Fast forward to this year, and Meyer is at it again. Yeah he's got a super-talented quarterback in Braxton Miller, but he was injured for three games. He had talent on defense, but it was, and still is young and still rounding into form. He's still getting a relatively new coaching staff with several former head-coaches to learn to put their egos aside, mesh, and all play in the sandbox nice together. The result? Yeah, you know it. OSU is 10 up and nil down, has won 21-straight games (which just happens to be the longest in the nation), and sits at No. 3 in the BCS standings, knocking, waiting ... for FSU or Alabama to fall so that he can add another national title next to his name.

Yes, Urban Meyer is a good coach and he deserves to be recognized for what he has done in Columbus. Will he get it? Who knows. Jim Tressel never won a Big Ten coach of the year with all of those conference rings and a crystal football to boot, so it wouldn't be surprising if the man leading the charge in Columbus got passed up again.

Regardless, let's start a grassroots campaign now shall we?

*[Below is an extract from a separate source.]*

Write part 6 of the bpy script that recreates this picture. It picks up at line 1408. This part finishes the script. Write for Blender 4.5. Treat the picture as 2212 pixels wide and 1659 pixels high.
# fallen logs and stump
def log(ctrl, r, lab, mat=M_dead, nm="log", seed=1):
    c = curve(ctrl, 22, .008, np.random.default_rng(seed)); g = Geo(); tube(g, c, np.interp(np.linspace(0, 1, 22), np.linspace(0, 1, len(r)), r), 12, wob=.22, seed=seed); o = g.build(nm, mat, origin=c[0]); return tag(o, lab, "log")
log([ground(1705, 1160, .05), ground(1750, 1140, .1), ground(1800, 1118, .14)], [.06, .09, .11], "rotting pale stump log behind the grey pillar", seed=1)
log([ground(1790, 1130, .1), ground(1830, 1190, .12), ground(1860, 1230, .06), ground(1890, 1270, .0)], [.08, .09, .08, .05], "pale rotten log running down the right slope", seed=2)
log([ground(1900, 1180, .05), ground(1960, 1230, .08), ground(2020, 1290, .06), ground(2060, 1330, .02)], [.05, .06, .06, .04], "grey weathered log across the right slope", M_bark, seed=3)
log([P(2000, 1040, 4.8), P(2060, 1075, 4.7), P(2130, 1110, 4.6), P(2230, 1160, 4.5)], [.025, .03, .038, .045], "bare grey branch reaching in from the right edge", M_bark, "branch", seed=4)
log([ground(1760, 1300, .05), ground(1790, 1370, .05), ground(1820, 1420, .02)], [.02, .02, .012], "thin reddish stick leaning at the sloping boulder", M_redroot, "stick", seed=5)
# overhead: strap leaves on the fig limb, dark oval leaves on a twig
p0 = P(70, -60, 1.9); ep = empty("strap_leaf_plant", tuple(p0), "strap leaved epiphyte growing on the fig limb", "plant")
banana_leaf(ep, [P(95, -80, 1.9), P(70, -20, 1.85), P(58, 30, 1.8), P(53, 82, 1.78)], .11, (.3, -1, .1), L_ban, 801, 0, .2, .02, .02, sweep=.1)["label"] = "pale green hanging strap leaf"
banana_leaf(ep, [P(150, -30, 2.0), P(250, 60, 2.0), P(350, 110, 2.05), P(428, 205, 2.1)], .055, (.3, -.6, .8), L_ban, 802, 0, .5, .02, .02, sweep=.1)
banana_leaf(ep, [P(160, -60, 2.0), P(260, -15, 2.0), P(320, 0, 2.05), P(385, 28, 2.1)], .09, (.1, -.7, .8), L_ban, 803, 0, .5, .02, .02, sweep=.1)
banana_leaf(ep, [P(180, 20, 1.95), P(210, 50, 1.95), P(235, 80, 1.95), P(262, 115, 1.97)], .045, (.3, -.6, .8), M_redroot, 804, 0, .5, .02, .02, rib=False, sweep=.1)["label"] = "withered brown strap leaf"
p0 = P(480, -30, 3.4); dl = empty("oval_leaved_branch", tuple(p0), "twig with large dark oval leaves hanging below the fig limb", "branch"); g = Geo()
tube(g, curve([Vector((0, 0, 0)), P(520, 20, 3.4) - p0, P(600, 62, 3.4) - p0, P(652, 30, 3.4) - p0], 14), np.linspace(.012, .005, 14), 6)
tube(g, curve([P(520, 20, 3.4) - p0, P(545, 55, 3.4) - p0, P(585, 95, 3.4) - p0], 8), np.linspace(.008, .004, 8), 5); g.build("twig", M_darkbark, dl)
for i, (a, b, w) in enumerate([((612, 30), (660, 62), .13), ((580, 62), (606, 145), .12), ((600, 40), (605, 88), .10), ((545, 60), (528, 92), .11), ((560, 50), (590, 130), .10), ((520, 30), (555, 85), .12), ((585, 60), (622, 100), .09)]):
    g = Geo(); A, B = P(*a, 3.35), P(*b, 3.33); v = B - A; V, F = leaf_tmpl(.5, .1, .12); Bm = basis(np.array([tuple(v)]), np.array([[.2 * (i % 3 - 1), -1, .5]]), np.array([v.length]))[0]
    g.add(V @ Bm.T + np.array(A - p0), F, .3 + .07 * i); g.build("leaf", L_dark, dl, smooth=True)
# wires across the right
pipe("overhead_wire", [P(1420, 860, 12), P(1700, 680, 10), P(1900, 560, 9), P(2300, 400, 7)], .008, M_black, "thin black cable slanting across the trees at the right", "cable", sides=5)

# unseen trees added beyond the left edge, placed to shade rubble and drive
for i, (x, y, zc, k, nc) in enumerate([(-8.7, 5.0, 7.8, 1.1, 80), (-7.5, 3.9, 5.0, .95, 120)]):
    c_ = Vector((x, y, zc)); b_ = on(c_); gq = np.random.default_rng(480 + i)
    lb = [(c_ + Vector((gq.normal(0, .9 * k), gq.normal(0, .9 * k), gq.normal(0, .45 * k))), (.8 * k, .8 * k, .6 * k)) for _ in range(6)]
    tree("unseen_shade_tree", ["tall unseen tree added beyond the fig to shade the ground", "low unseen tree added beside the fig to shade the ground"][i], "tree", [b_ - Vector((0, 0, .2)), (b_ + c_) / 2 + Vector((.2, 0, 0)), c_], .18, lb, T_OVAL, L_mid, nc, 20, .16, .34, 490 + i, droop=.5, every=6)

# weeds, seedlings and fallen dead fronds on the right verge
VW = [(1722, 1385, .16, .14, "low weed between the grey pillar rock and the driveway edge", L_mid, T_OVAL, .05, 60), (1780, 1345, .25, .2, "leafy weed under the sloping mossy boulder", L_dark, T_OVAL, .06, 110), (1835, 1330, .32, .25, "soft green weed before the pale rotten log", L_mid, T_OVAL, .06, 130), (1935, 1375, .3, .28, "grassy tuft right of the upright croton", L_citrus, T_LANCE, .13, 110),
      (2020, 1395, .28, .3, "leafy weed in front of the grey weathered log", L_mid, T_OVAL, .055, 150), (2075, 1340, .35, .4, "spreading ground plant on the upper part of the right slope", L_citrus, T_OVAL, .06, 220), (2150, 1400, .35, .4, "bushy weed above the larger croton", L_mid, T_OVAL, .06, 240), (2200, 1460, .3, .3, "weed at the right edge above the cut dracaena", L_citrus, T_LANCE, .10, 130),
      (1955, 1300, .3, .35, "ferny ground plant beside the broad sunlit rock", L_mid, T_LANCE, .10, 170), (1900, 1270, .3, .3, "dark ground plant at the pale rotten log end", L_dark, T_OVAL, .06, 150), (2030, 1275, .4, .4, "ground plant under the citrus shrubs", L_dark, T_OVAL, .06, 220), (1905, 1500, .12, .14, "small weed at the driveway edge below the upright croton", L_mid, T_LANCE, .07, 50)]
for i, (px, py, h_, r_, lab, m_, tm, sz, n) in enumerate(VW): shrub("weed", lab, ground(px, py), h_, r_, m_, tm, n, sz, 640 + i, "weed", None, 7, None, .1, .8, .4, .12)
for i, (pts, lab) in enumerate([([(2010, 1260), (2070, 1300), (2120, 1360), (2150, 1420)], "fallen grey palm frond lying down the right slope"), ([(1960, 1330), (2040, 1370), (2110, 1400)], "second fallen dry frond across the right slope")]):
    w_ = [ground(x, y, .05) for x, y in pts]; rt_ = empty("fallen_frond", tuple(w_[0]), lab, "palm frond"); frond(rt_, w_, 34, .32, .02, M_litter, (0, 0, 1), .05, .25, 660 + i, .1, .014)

As "obvious" as it would be to agree and say Urban Meyer (it's been a shocking 33 years since a Buckeye coach won the award), don't you have to go with Mark Dantonio of Michigan State? No, really, I'm asking you, and stuff.

Think about it: Dantonio lost his most feared offensive weapon (go up to question number 1 with the scroll bar thingy), needed a win over Minnesota to even go to a bowl game last year, and all of the sudden has MSU as a near-lock to play for the B1G title. To me, that's impressive enough to merit the award.

Coaching at its core isn't about drawing up plays in the sand so much as it is the ability to consistently motivate people to giving their best effort more consistently than the guys across the field in the other shirts. No one's re-inventing the wheel in sports, and Dantonio gets everything out of his players. Everything. And thus, he should be awarded for doing so.